Collected data:

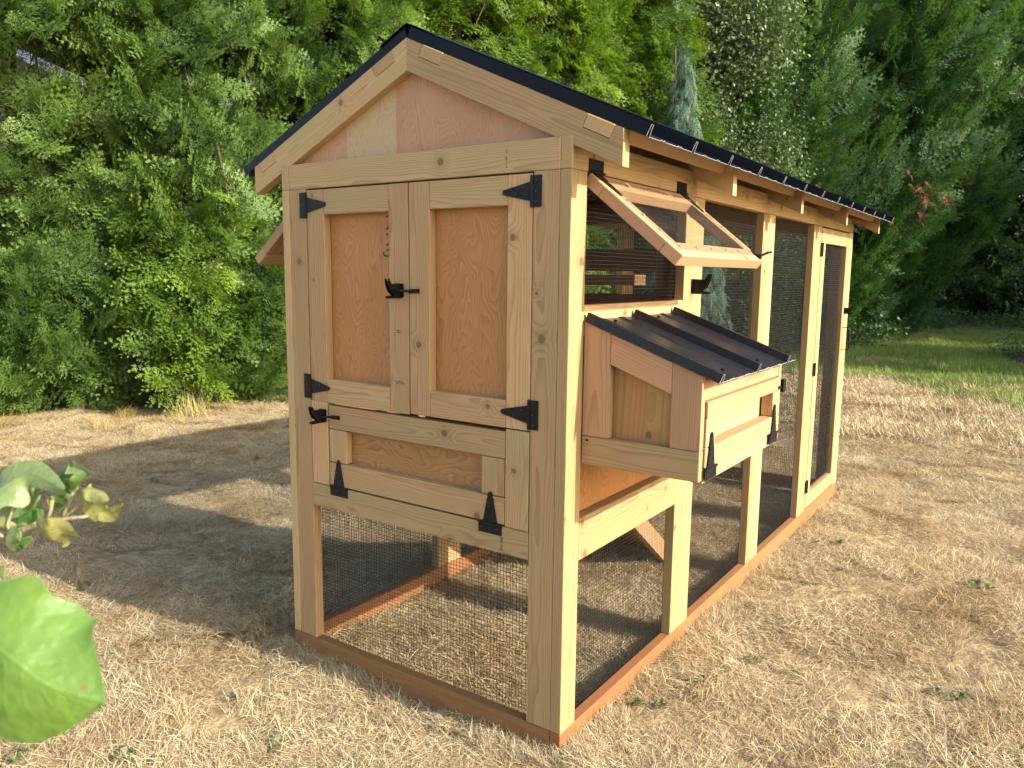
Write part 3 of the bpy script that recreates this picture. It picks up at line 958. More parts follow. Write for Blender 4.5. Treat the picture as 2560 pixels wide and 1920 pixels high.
# lid
lorg = Vector((0, 0, 53.1 + 0.12)); ld_ = Vector((1, 0, -0.36)).normalized(); ln_ = Vector((0.36, 0, 1)).normalized()
lp = [(3.1, 0.0)]
for r in (3.75, 16.05, 28.4):
    lp += [(r - 0.36, 0.0), (r - 0.24, 0.92), (r + 0.24, 0.92), (r + 0.36, 0.0)]
    for m_ in ((3.3, 4.0, 8.2, 8.9) if r < 28 else (2.2,)):
        lp += [(r + m_ - 0.22, 0.0), (r + m_, 0.12), (r + m_ + 0.22, 0.0)]
lp.append((32.2, 0.0))
bm = bmesh.new()
rows = []
for s in (0.15, 17.35):
    for t in (0.0, 0.05):
        rows.append([bm.verts.new((lorg + ld_ * s + ln_ * (b + t) + Vector((0, a, 0))) * IN) for a, b in lp])
lo0, hi0, lo1, hi1 = rows
for i in range(len(lp) - 1):
    bm.faces.new((hi0[i], hi0[i + 1], hi1[i + 1], hi1[i])); bm.faces.new((lo0[i], lo1[i], lo1[i + 1], lo0[i + 1]))
    bm.faces.new((lo1[i], hi1[i], hi1[i + 1], lo1[i + 1])); bm.faces.new((lo0[i], lo0[i + 1], hi0[i + 1], hi0[i]))
for j in (0, -1):
    bm.faces.new((lo0[j], hi0[j], hi1[j], lo1[j]))
bmesh.ops.recalc_face_normals(bm, faces=list(bm.faces))
obj('lid', bm_mesh('lid', bm), M['roof_small'], nest)
bm = bmesh.new()
tube_bm(bm, [(lorg + ld_ * 17.37 + ln_ * (b + 0.02) + Vector((0, a, 0))) * IN for a, b in lp], 0.03 * IN, 4)
obj('cut_edge', bm_mesh('cut_edge', bm), M['cut'], nest)
bm = bmesh.new()
for y in (9.0, 21.4):
    for s in (1.2, 15.5):
        c = (lorg + ld_ * s + ln_ * 0.05 + Vector((0, y, 0)))
        tube_bm(bm, [c, c + ln_ * 0.22, c + ln_ * 0.26], [0.22, 0.22, 0.1], 6)
tag(obj('lid_screws', bm_mesh('lid_screws', scaled(bm)), M['black'], nest), kind='stuff')

# ---- ramp inside the run
rx0, rx1 = -30.0, -18.0
rux = Vector((0, 34.5, -26.0)).normalized()
ramp = prism('ramp', (rx1, 36.2, 27.0), rux, (-1, 0, 0), [(0, 0), (43.0, 0), (43.0, 12), (0, 12)], 0.75, M['ply'], coop, 0.03)
rn = Vector((0, 26.0, 34.5)).normalized()
for k in range(7):
    c0 = Vector((rx1 - 0.3, 36.2, 27.0)) + rux * (4 + 5.5 * k) + rn * 0.8
    prism('cleat', c0, (-1, 0, 0), rux, [(0, 0), (11.4, 0), (11.4, 1.0), (0, 1.0)], 0.6, F, ramp, 0.04)
for xr in (rx0 - 1.5, rx1 + 0.02):
    prism('side_rail', (xr + 1.45, 36.2, 27.0), rux, rn, [(1, -2.6), (42.8, -2.6), (42.8, 0.7), (1, 0.7)], 1.4, PK, ramp, 0.05)
#@@VEGETATION
# ------------------------------------------------------------------ scattering
def scatter(name, pos, rot, scl, idx, tint, sources, parent=None, world=None):
    """one object that carries many small copies of the given meshes (geometry nodes)"""
    n = len(pos)
    me = bpy.data.meshes.new(name)
    me.vertices.add(n)
    me.vertices.foreach_set('co', np.asarray(pos, dtype=np.float32).ravel())
    for an, ty, av in (('rot', 'FLOAT_VECTOR', rot), ('scl', 'FLOAT_VECTOR', scl)):
        a = me.attributes.new(an, ty, 'POINT'); a.data.foreach_set('vector', np.asarray(av, dtype=np.float32).ravel())
    a = me.attributes.new('idx', 'INT', 'POINT'); a.data.foreach_set('value', np.asarray(idx, dtype=np.int32))
    a = me.attributes.new('tint', 'FLOAT', 'POINT'); a.data.foreach_set('value', np.asarray(tint, dtype=np.float32))
    me.update()
    ng = bpy.data.node_groups.new(name + '_nodes', 'GeometryNodeTree')
    ng.interface.new_socket('Geometry', in_out='INPUT', socket_type='NodeSocketGeometry')
    ng.interface.new_socket('Geometry', in_out='OUTPUT', socket_type='NodeSocketGeometry')
    N, Lk = ng.nodes, ng.links
    gi, go = N.new('NodeGroupInput'), N.new('NodeGroupOutput')
    def attr(nm, ty):
        a = N.new('GeometryNodeInputNamedAttribute'); a.data_type = ty; a.inputs[0].default_value = nm
        return a.outputs[0]
    rr = N.new('FunctionNodeEulerToRotation'); Lk.new(attr('rot', 'FLOAT_VECTOR'), rr.inputs[0])
    ss = attr('scl', 'FLOAT_VECTOR'); ii = attr('idx', 'INT')
    join = N.new('GeometryNodeJoinGeometry')
    for k, src in enumerate(sources):
        oi = N.new('GeometryNodeObjectInfo'); oi.inputs['Object'].default_value = src; oi.inputs['As Instance'].default_value = False
        ip = N.new('GeometryNodeInstanceOnPoints')
        cp = N.new('FunctionNodeCompare'); cp.data_type = 'INT'; cp.operation = 'EQUAL'
        Lk.new(ii, cp.inputs[2]); cp.inputs[3].default_value = k
        Lk.new(gi.outputs[0], ip.inputs['Points']); Lk.new(cp.outputs[0], ip.inputs['Selection'])
        Lk.new(oi.outputs['Geometry'], ip.inputs['Instance'])
        Lk.new(rr.outputs[0], ip.inputs['Rotation']); Lk.new(ss, ip.inputs['Scale'])
        Lk.new(ip.outputs[0], join.inputs[0])
    Lk.new(join.outputs[0], go.inputs[0])
    o = obj(name, me, None, parent, world)
    md = o.modifiers.new('scatter', 'NODES'); md.node_group = ng
    return o

def source(name, me, mat):
    me.materials.append(mat)
    return bpy.data.objects.new(name, me)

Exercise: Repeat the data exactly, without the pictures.

Finished answer:
Write part 3 of the bpy script that recreates this picture. It picks up at line 958. More parts follow. Write for Blender 4.5. Treat the picture as 2560 pixels wide and 1920 pixels high.
# lid
lorg = Vector((0, 0, 53.1 + 0.12)); ld_ = Vector((1, 0, -0.36)).normalized(); ln_ = Vector((0.36, 0, 1)).normalized()
lp = [(3.1, 0.0)]
for r in (3.75, 16.05, 28.4):
    lp += [(r - 0.36, 0.0), (r - 0.24, 0.92), (r + 0.24, 0.92), (r + 0.36, 0.0)]
    for m_ in ((3.3, 4.0, 8.2, 8.9) if r < 28 else (2.2,)):
        lp += [(r + m_ - 0.22, 0.0), (r + m_, 0.12), (r + m_ + 0.22, 0.0)]
lp.append((32.2, 0.0))
bm = bmesh.new()
rows = []
for s in (0.15, 17.35):
    for t in (0.0, 0.05):
        rows.append([bm.verts.new((lorg + ld_ * s + ln_ * (b + t) + Vector((0, a, 0))) * IN) for a, b in lp])
lo0, hi0, lo1, hi1 = rows
for i in range(len(lp) - 1):
    bm.faces.new((hi0[i], hi0[i + 1], hi1[i + 1], hi1[i])); bm.faces.new((lo0[i], lo1[i], lo1[i + 1], lo0[i + 1]))
    bm.faces.new((lo1[i], hi1[i], hi1[i + 1], lo1[i + 1])); bm.faces.new((lo0[i], lo0[i + 1], hi0[i + 1], hi0[i]))
for j in (0, -1):
    bm.faces.new((lo0[j], hi0[j], hi1[j], lo1[j]))
bmesh.ops.recalc_face_normals(bm, faces=list(bm.faces))
obj('lid', bm_mesh('lid', bm), M['roof_small'], nest)
bm = bmesh.new()
tube_bm(bm, [(lorg + ld_ * 17.37 + ln_ * (b + 0.02) + Vector((0, a, 0))) * IN for a, b in lp], 0.03 * IN, 4)
obj('cut_edge', bm_mesh('cut_edge', bm), M['cut'], nest)
bm = bmesh.new()
for y in (9.0, 21.4):
    for s in (1.2, 15.5):
        c = (lorg + ld_ * s + ln_ * 0.05 + Vector((0, y, 0)))
        tube_bm(bm, [c, c + ln_ * 0.22, c + ln_ * 0.26], [0.22, 0.22, 0.1], 6)
tag(obj('lid_screws', bm_mesh('lid_screws', scaled(bm)), M['black'], nest), kind='stuff')

# ---- ramp inside the run
rx0, rx1 = -30.0, -18.0
rux = Vector((0, 34.5, -26.0)).normalized()
ramp = prism('ramp', (rx1, 36.2, 27.0), rux, (-1, 0, 0), [(0, 0), (43.0, 0), (43.0, 12), (0, 12)], 0.75, M['ply'], coop, 0.03)
rn = Vector((0, 26.0, 34.5)).normalized()
for k in range(7):
    c0 = Vector((rx1 - 0.3, 36.2, 27.0)) + rux * (4 + 5.5 * k) + rn * 0.8
    prism('cleat', c0, (-1, 0, 0), rux, [(0, 0), (11.4, 0), (11.4, 1.0), (0, 1.0)], 0.6, F, ramp, 0.04)
for xr in (rx0 - 1.5, rx1 + 0.02):
    prism('side_rail', (xr + 1.45, 36.2, 27.0), rux, rn, [(1, -2.6), (42.8, -2.6), (42.8, 0.7), (1, 0.7)], 1.4, PK, ramp, 0.05)
#@@VEGETATION
# ------------------------------------------------------------------ scattering
def scatter(name, pos, rot, scl, idx, tint, sources, parent=None, world=None):
    """one object that carries many small copies of the given meshes (geometry nodes)"""
    n = len(pos)
    me = bpy.data.meshes.new(name)
    me.vertices.add(n)
    me.vertices.foreach_set('co', np.asarray(pos, dtype=np.float32).ravel())
    for an, ty, av in (('rot', 'FLOAT_VECTOR', rot), ('scl', 'FLOAT_VECTOR', scl)):
        a = me.attributes.new(an, ty, 'POINT'); a.data.foreach_set('vector', np.asarray(av, dtype=np.float32).ravel())
    a = me.attributes.new('idx', 'INT', 'POINT'); a.data.foreach_set('value', np.asarray(idx, dtype=np.int32))
    a = me.attributes.new('tint', 'FLOAT', 'POINT'); a.data.foreach_set('value', np.asarray(tint, dtype=np.float32))
    me.update()
    ng = bpy.data.node_groups.new(name + '_nodes', 'GeometryNodeTree')
    ng.interface.new_socket('Geometry', in_out='INPUT', socket_type='NodeSocketGeometry')
    ng.interface.new_socket('Geometry', in_out='OUTPUT', socket_type='NodeSocketGeometry')
    N, Lk = ng.nodes, ng.links
    gi, go = N.new('NodeGroupInput'), N.new('NodeGroupOutput')
    def attr(nm, ty):
        a = N.new('GeometryNodeInputNamedAttribute'); a.data_type = ty; a.inputs[0].default_value = nm
        return a.outputs[0]
    rr = N.new('FunctionNodeEulerToRotation'); Lk.new(attr('rot', 'FLOAT_VECTOR'), rr.inputs[0])
    ss = attr('scl', 'FLOAT_VECTOR'); ii = attr('idx', 'INT')
    join = N.new('GeometryNodeJoinGeometry')
    for k, src in enumerate(sources):
        oi = N.new('GeometryNodeObjectInfo'); oi.inputs['Object'].default_value = src; oi.inputs['As Instance'].default_value = False
        ip = N.new('GeometryNodeInstanceOnPoints')
        cp = N.new('FunctionNodeCompare'); cp.data_type = 'INT'; cp.operation = 'EQUAL'
        Lk.new(ii, cp.inputs[2]); cp.inputs[3].default_value = k
        Lk.new(gi.outputs[0], ip.inputs['Points']); Lk.new(cp.outputs[0], ip.inputs['Selection'])
        Lk.new(oi.outputs['Geometry'], ip.inputs['Instance'])
        Lk.new(rr.outputs[0], ip.inputs['Rotation']); Lk.new(ss, ip.inputs['Scale'])
        Lk.new(ip.outputs[0], join.inputs[0])
    Lk.new(join.outputs[0], go.inputs[0])
    o = obj(name, me, None, parent, world)
    md = o.modifiers.new('scatter', 'NODES'); md.node_group = ng
    return o

def source(name, me, mat):
    me.materials.append(mat)
    return bpy.data.objects.new(name, me)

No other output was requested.